Section #2 Antiwar Survey

Direct Action to Stop the War

Scott Campbell respondent

1. Your name, names of collaborators or collective name (aliases are fine).
Scott Campbell

2. Name of activity, campaign, project etc…
Direct Action to Stop the Wary

3: Is this activity affiliated with any other groups?
DASW is a network comprised of numerous otherwise-affiliated individuals and groups from throughout the Bay Area. So the short answer is yes.

4. Dates of activity (month, year, duration, is it ongoing?).
DASW was restarted after a series of conversations beginning in late November 2007. The three actions we’ve held so far have been February 5, March 15, and March 19. We have an evaluation meeting on April 5 to decide what our next steps will be, if any.

5. Location(s) of activity (city, street, store, gallery, web site, be specific).
February 5:
Hillary Clinton Campaign Office
1122 Howard St.
San Francisco

Barack Obama Campaign Office
1874 Market St
San Francisco

Barack Obama Campaign Office
436 14th St.

March 15:
Carroll Park

With a march to

Chevron refinery
100 Chevron Way

March 19:
All over downtown San Francisco, with a meeting point at Sansome and Market Sts.

6. Type of activity (please attempt to classify the tactic).
Nonviolent direct action.

7. Target and goal of activity.
February 5:
Offices of presidential candidates on primary day, to demonstrate neither candidate is truly anti-war and to notify the campaign in a direct way, on their most important day in CA, that they can’t take the anti-war movement’s support for granted.

March 15:
Chevron refinery; to shutdown the refinery by land, by bike and by sea to ensure that no oil moved into or out of the refinery for half a day.

March 19:
Government and corporate offices to shut them down and inflict a cost for their failure to end, and their profiteering from, the war.

8 Please describe the activity in a paragraph.
On February 5, 12 activists in Oakland and 50 in San Francisco paid unannounced visits to the campaign offices of Clinton and Obama on the day of the California primaries. We had banners, fact sheets to pass out, and numerous posters, each listing a demand. We entered, or tried to enter, each office to convey our sentiments and maintain a presence until we were kicked out.

On March 15, we held a rally with speakers and music in a park in Richmond then marched through Point Richmond to the Chevron refinery nearby. Outside the entrance to Chevron, people blockaded the road with lockboxes, barrels and linked arms while two people climbed poles to unfurl a banner. After not being arrested at the lockdown, some people went through a police barricade, crossing into Chevron property, to be arrested.

On March 19, hundreds of people participated in snake marches, lockdowns, die-ins, and other forms of direct action in downtown San Francisco. Actions started at 7:30 am and continued throughout the day – with notable actions occurring at the Federal Reserve, Chevron, and Feinstein’s office. 165 people were arrested.

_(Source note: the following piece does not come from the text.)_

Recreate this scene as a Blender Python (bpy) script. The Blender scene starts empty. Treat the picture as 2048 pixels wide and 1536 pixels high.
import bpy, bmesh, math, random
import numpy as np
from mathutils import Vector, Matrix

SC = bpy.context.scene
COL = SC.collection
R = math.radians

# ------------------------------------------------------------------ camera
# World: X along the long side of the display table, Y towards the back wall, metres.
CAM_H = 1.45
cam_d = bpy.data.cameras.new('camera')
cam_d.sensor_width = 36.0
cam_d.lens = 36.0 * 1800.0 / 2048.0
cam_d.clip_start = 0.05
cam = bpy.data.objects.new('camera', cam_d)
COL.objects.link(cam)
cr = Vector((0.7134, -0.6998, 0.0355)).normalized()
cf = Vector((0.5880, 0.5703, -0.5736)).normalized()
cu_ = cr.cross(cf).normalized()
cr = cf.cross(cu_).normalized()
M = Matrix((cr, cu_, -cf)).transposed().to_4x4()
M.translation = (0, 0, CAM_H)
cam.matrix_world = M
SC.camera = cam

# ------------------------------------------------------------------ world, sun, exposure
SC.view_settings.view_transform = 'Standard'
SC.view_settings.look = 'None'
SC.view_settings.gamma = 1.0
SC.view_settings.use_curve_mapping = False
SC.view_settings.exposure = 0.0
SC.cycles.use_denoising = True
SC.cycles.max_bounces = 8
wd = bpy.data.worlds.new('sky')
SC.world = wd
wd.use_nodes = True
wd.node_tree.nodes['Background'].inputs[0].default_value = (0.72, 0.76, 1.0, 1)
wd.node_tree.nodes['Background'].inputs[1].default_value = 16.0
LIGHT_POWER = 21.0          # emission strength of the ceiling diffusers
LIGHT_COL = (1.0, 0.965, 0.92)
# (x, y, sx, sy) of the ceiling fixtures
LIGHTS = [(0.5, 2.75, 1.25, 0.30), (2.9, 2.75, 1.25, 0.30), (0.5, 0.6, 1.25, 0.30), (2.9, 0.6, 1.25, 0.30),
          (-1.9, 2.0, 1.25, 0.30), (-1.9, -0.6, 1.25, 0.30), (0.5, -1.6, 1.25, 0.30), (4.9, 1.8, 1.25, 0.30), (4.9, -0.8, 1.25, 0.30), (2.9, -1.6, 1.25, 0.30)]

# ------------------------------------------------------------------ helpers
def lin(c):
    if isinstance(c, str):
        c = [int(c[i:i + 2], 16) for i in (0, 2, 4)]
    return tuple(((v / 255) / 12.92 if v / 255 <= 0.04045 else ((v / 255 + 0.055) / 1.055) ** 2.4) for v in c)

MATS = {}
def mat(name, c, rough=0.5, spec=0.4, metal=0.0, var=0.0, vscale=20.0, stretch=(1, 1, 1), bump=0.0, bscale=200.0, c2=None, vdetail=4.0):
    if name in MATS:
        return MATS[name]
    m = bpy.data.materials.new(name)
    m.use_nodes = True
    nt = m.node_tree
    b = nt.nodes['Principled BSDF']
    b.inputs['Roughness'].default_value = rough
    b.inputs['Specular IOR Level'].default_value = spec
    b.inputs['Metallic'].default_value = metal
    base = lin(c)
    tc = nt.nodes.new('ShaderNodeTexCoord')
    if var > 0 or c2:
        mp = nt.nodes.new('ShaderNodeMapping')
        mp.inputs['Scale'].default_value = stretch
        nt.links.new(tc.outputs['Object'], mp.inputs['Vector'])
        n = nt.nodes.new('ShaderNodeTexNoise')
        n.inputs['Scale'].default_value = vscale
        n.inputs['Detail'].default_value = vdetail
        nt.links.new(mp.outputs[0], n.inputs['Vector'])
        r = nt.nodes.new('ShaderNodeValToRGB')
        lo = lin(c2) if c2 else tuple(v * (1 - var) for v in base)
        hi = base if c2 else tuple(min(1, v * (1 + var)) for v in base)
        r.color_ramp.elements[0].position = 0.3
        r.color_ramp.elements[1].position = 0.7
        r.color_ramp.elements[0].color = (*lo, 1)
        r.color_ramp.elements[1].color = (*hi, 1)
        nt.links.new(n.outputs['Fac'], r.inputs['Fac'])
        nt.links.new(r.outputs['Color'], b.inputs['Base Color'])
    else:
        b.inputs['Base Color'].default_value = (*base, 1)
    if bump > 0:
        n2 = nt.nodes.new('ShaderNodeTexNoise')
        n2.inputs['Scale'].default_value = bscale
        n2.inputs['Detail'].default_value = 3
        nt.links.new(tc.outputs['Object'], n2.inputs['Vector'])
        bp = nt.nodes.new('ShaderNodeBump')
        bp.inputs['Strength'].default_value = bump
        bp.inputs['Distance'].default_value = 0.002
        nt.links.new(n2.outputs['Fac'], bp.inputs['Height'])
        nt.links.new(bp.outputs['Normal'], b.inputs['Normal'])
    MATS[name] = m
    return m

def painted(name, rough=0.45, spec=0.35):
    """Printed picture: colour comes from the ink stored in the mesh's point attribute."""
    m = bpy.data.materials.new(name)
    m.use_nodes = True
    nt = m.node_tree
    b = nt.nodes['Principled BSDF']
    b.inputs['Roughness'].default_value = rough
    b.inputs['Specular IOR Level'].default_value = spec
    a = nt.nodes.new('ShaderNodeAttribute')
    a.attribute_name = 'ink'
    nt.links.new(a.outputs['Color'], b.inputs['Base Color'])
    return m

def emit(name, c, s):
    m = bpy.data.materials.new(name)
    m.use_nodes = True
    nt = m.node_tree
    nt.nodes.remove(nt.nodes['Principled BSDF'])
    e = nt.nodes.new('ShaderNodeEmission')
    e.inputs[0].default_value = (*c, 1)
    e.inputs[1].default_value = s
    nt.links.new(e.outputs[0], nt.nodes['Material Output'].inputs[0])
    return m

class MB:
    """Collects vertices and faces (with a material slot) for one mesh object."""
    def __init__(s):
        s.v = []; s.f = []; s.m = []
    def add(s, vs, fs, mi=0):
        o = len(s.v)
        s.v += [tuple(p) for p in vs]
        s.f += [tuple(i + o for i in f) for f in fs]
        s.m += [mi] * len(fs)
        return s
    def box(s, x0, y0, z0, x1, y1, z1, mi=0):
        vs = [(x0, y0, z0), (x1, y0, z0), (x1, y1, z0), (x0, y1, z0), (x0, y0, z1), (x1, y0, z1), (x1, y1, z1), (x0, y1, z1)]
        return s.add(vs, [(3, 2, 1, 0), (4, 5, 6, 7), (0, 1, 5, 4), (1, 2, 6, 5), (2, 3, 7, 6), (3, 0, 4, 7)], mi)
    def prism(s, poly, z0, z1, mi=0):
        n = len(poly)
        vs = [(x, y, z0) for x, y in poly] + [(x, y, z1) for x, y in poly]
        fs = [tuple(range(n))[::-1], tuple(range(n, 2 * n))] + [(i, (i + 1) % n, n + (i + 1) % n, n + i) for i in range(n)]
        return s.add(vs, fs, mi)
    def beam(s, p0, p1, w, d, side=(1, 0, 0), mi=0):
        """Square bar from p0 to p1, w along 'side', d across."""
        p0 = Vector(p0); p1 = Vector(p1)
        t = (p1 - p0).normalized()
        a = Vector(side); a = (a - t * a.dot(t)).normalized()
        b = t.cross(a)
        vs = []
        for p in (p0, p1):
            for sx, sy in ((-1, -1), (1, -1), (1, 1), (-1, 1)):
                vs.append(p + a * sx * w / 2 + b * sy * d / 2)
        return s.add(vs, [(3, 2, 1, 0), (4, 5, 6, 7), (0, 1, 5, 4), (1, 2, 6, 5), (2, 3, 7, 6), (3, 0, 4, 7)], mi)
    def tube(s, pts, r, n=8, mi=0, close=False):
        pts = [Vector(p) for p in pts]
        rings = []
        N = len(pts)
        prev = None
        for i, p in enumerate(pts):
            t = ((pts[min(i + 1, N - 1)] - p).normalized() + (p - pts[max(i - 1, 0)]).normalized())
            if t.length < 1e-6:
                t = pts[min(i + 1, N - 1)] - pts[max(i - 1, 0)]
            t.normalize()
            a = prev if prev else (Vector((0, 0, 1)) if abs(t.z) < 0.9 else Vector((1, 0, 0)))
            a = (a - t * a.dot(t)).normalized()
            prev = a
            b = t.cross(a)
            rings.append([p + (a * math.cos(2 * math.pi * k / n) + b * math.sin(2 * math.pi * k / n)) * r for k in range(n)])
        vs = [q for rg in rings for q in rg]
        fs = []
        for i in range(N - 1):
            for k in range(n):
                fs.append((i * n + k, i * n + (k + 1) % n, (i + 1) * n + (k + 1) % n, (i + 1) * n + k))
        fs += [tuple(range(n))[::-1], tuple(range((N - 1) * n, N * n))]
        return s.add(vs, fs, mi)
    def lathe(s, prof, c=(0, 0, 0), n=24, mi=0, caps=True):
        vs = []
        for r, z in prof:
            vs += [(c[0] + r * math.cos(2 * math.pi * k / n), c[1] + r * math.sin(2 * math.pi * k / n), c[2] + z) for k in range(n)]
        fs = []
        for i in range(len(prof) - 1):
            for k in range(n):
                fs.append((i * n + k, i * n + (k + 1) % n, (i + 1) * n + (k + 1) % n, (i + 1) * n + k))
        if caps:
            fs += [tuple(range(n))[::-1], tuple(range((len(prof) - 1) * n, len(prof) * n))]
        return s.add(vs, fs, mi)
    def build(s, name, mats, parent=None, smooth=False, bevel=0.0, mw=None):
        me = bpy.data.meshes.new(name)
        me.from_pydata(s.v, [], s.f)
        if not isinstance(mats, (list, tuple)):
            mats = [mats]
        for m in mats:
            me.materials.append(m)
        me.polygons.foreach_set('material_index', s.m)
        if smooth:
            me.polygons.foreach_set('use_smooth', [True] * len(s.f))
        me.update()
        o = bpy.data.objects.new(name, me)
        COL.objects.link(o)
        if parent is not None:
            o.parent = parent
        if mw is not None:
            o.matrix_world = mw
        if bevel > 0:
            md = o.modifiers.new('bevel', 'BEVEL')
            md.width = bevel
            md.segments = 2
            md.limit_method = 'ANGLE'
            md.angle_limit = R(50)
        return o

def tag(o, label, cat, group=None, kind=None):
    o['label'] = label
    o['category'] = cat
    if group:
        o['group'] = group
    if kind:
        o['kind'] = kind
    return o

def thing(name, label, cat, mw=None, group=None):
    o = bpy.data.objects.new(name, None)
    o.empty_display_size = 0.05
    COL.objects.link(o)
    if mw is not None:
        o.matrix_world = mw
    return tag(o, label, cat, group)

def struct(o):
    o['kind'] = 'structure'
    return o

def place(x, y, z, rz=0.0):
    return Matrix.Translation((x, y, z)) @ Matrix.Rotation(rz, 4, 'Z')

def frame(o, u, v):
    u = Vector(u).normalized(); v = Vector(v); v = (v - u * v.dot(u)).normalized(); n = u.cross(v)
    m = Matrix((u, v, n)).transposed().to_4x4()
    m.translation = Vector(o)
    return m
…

9. What was the outcome of activity?
On February 5, we gave a shock to the Obama and Clinton staffers, gained media coverage and effectively expressed our message. On March 15, we kept Chevron from moving oil into or out of its refinery for half a day. Twenty-five people were arrested. Connections with local community groups were forged and strengthened.  We received a lot of media coverage. On March 19, 165 people were arrested, we reached out to thousands of bystanders and workers, we received a tremendous amount of overwhelmingly positive media coverage and brought direct action back into the anti-war mix in the SF Bay Area

10. What did you learn from this activity?
We learned that mobilizing for mass direct action can still be done, but that even a different approach – from permitted marches to direct action – does not dramatically affect turnout.

11: What influenced the decisions you made in creating this activity? (be specific)
The sense among those who first started contemplating this activity was that this war has been going on for five years. We need to do something bigger and more spectacular than usual and hopefully breathe more life into the anti-war movement.  Decentralized direct action was a way to do that.

12. How do you measure success for this activity?
We didn’t set a particular measure for success. However, we were concerned that we would put all this effort into organizing these actions and no one would come, thus making it a failure. However, people did come out by the hundreds and nearly everyone – whether via unpermitted march or lockdown – took part in direct action.  We shut Chevron down on both March 15 and 19 and garnered tremendous media coverage. Overall, though we did not have a measure for success, the general feel is that the actions were successful.

13: In order to continue and be successful with this or other related activities, what would you do or need? (Be specific: is it a question of tools, more people, concepts, lock boxes, training, cultural change.)
To continue and be successful, we could use a few things. Simple ones are a better website and fiscal sponsorship, which would facilitate our organizing and fundraising efforts. Another is more people to participate both as active organizers and day-of participants. The final, and largest, would be an effort to de-mystify direct action and make it more accessible and acceptable. We held direct action and know your rights trainings, provided support and ideas, but many people felt intimidated by our asking them to pick a location and plan an action.